On December 4, 2020, the Beijing Intermediate People’s Court No. 1 held a press conference to inform of labor disputes involving senior executives in recent years and issued the "Beijing’s Ten typical labor dispute cases." River Delta Law Firm conducted a comprehensive interpretation of the ten major cases and put forward corresponding management suggestions for employers.

Case 7: Senior Executives Violating Non-Compete Agreement Shall Pay Liquidated Damages
On August 11, 2014, Du joined a financial company and successively served as assistant to the general manager and secretary of the board of directors. During onboarding, both parties signed a labor contract which includes non-competition clauses. On March 21, 2016, the two parties signed an "Agreement on Dissolution of the Labor Contract", which stipulated that the agreement on competition restriction and other agreements signed by both parties remain valid. Later, the company sued Du for establishing a competing company while being employed by them, and request the reimbursement of the non-competition compensation.
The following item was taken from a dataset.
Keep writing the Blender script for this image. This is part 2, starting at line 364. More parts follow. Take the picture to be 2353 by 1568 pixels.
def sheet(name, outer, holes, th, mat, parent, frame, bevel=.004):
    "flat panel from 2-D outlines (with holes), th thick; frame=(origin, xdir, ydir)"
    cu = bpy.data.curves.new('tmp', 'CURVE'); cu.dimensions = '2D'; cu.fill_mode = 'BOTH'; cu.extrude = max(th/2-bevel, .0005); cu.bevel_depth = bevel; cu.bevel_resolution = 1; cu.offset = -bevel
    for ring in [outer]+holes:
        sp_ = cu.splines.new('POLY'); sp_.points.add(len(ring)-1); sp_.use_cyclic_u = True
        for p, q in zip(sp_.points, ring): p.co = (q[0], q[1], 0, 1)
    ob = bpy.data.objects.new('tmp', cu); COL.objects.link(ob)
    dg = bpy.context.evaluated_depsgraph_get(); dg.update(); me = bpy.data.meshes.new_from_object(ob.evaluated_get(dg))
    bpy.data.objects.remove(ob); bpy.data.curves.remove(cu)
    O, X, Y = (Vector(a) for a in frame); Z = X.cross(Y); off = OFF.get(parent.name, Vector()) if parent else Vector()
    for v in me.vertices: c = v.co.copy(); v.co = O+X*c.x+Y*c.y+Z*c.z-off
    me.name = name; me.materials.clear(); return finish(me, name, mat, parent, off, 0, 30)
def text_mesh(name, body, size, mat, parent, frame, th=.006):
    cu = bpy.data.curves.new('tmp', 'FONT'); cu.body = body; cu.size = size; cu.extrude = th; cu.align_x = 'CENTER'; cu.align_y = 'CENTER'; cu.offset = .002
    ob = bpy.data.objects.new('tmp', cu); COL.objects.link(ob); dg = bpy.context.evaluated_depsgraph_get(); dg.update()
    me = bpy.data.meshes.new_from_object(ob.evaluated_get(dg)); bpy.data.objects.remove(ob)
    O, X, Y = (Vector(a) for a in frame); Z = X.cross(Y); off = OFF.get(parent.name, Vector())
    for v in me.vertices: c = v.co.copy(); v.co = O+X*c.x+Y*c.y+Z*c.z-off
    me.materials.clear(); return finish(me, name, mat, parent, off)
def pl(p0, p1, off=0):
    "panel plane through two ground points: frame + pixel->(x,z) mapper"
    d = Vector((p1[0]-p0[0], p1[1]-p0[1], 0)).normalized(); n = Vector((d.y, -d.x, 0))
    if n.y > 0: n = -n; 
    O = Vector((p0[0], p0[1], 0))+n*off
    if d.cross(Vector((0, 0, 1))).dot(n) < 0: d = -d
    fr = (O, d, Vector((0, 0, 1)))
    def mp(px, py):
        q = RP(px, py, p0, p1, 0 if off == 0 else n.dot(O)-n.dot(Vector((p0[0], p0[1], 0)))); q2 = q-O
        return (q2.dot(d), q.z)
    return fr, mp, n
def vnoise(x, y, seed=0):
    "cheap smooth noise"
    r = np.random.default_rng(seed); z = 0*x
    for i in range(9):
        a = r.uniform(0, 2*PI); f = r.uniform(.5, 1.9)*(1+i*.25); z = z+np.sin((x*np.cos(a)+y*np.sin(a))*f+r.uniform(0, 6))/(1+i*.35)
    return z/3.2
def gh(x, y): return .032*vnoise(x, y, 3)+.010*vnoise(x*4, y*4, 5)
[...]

After the trial, the court held that Du did not fulfill the obligation of non-competition during his tenure and after he resigned, and company does not need to pay corresponding compensation. Du shall reimburse the non-competition compensation and pay liquidated damages.
Judge Interpretation
For employees who are obliged to keep confidentiality, the employer may agree on non-competition clauses with the employee in the labor contract, or confidentiality agreement. For Senior Executives, it is even more important to abide by the principle of good faith and fulfill the obligation of loyalty. Even if the company and the Senior Executive do not make a special agreement on the restriction of competition during their employment, the Senior Executive cannot violate the principle of good faith and engage in competitive behaviors that harm the company's interests. If the Senior Executive violates the non-competition agreement, liquidated damages shall be paid to the company in accordance with the agreement.
Lawyer's suggestions
Regarding the question of whether the non-competition agreement can be applied to workers during their employment. The Labor Contract Law clarifies that employers can agree on non-competition clauses with employees in labor contracts or confidentiality agreements. It is not clear if non-competition clauses can only take effect after the employee departs, and it does not specify if employees need to perform the non-competition during employment. The Company Law stipulates the statutory obligation of company executives to prohibit competition, and there is no clear legal provision for whether ordinary workers other than Senior Executives must perform non-competition obligations during employment. In judicial practice, the main view tends to believe that workers also have obligations to restrict competition during employment, and these obligations stem from the principle of good faith and the obligation of loyalty.
In order to maximize the protection of the company’s business secrets and competitive advantages, it is recommended to:
1. According to the principle of autonomy, stipulate that employees who bear the obligation of confidentiality shall bear the obligation of non-competition during and after resignation, and specify liquidated damages;
2. When an employee is found to have violated non-competition obligations, take appropriate actions to protect rights by actively obtaining evidence of the employee's breach of contract, fully evaluate the risk, litigation value, etc.;
3. From the perspective of the burden of proof, for disputes over the restriction of competition after employees resign, the court usually requires the employee to provide social security payment and personal tax payment records after resignation from the original company. As for obtaining evidence of laborers’ violation of the obligation to restrict competition during their employment, inquire the industry and commerce department for evidence of the private establishment of enterprises competing with the company. Additionally, the company may consider other items such as emails, surveillance videos, telephone recordings, vehicle parking information, and especially the transfer of funds obtained by judicial organs, etc. All these aspects may partly or fully prove that the laborer has violated the obligation to restrict competition.